Macy’s is in the midst of a 100-store-closure plan that some think could be just a start, while Nordstrom is looking to go private to regroup. Upscale department store Neiman Marcus, meanwhile, appears to be faltering under a massive debt load and plummeting sales.
The department store model itself is under siege: In January Moody's Investors Service warned that department stores would be unlikely to benefit from what should be a relatively healthy 2017, and several back-to-school retail studies (on the second most important selling season) found declining sales at department stores. Department stores are facing stiff competition from off-price retailers for apparel and home goods, beauty disruptors like Ulta and Sephora and even online mattress companies.
But all is not lost, says Howard Davidowitz, chairman of New York City-based retail consulting and investment banking firm Davidowitz & Associates. "I have never said the department store business is over — anyone who says that must be nuts," he told Retail Dive. "I’ve never said the apparel specialty business is over — that’s irrational. But I do think they’re going to face tremendous headwinds and tremendous changes, and we’ll see who the survivors are.
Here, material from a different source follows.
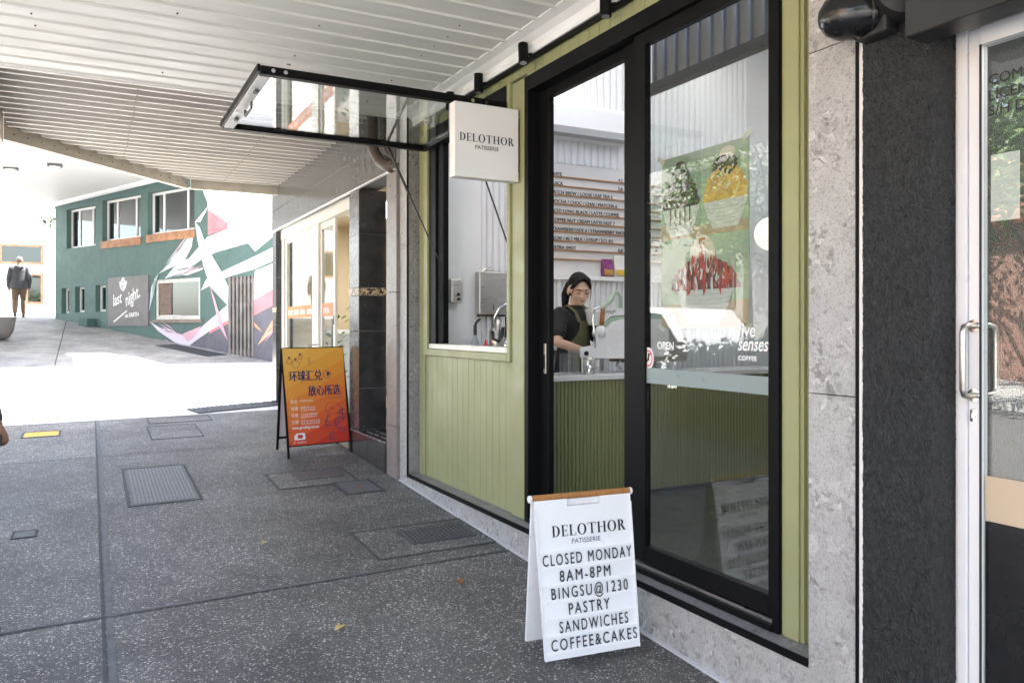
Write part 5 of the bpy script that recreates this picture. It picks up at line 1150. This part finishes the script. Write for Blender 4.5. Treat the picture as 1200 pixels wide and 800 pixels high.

We’re only in the second inning in this change cycle — so there’s going to be a lot of things happening, and a lot more scary stuff."
Davidowitz has hailed Nordstrom's reported plans to go private in order to make changes out of the glare of Wall Street, and noted that Belk, which like Nordstrom was until recently a retailer still greatly controlled by the founding family, did the same — the department store was acquired by Sycamore two years ago for $3 billion. "The smartest one is Belk, which sold out to private equity 10 minutes before department stores went into the crapper," Davidowitz said.